>> start Dataset

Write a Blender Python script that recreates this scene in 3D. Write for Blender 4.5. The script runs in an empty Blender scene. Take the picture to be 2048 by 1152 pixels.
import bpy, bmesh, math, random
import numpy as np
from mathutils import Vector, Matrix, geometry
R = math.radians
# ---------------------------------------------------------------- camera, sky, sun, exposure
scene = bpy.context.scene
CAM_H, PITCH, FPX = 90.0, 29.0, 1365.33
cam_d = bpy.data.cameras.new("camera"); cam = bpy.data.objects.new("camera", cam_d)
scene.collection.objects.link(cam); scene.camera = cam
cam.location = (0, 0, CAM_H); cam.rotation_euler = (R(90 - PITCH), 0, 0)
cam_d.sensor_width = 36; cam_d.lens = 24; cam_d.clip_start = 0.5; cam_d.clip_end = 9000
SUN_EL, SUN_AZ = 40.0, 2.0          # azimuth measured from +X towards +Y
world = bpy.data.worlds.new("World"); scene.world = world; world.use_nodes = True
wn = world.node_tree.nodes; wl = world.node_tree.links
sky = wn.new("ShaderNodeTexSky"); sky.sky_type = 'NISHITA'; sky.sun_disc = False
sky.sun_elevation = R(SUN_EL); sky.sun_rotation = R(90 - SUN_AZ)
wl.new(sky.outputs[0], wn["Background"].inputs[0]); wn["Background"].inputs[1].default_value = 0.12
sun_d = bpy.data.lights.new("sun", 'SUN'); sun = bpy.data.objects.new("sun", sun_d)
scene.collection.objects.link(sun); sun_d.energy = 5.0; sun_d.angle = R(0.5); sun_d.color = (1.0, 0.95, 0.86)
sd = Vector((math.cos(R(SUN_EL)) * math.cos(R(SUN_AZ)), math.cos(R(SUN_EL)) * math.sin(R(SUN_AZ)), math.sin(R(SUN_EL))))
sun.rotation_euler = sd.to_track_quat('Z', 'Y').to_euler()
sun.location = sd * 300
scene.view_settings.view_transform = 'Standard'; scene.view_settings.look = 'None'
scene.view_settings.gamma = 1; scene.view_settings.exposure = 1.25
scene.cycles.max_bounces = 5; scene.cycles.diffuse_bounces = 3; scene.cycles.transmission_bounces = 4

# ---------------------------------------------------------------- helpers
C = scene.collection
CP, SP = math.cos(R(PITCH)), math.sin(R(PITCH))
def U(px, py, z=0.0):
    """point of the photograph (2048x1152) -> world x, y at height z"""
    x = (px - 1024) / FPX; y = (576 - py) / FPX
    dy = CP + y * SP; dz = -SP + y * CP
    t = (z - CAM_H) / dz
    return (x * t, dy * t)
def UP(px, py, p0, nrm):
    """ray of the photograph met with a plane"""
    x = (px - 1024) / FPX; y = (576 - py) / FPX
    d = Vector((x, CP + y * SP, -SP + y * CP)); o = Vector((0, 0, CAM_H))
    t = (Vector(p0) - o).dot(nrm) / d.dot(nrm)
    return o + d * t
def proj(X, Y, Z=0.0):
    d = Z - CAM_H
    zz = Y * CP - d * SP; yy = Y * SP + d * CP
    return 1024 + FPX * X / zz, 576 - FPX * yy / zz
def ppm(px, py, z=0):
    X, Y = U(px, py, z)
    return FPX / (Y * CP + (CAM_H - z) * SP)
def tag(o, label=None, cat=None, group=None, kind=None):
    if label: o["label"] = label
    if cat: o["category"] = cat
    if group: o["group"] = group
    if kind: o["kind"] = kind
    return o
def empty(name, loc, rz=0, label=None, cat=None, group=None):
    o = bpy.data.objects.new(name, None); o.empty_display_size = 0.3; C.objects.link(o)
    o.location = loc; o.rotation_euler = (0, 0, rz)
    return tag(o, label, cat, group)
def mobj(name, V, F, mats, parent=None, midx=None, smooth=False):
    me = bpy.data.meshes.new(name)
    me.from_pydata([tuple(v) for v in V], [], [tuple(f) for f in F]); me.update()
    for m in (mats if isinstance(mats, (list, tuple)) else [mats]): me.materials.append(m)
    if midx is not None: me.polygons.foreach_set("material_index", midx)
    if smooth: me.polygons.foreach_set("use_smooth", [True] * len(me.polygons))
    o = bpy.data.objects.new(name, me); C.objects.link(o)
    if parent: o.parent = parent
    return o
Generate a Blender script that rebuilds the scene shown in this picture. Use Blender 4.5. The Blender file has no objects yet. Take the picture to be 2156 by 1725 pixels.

>> end Dataset

> _What to produce_
From the entries above, return each line with the word "Take" in it.

> _Task output_
Write a Blender Python script that recreates this scene in 3D. Write for Blender 4.5. The script runs in an empty Blender scene. Take the picture to be 2048 by 1152 pixels.
Generate a Blender script that rebuilds the scene shown in this picture. Use Blender 4.5. The Blender file has no objects yet. Take the picture to be 2156 by 1725 pixels.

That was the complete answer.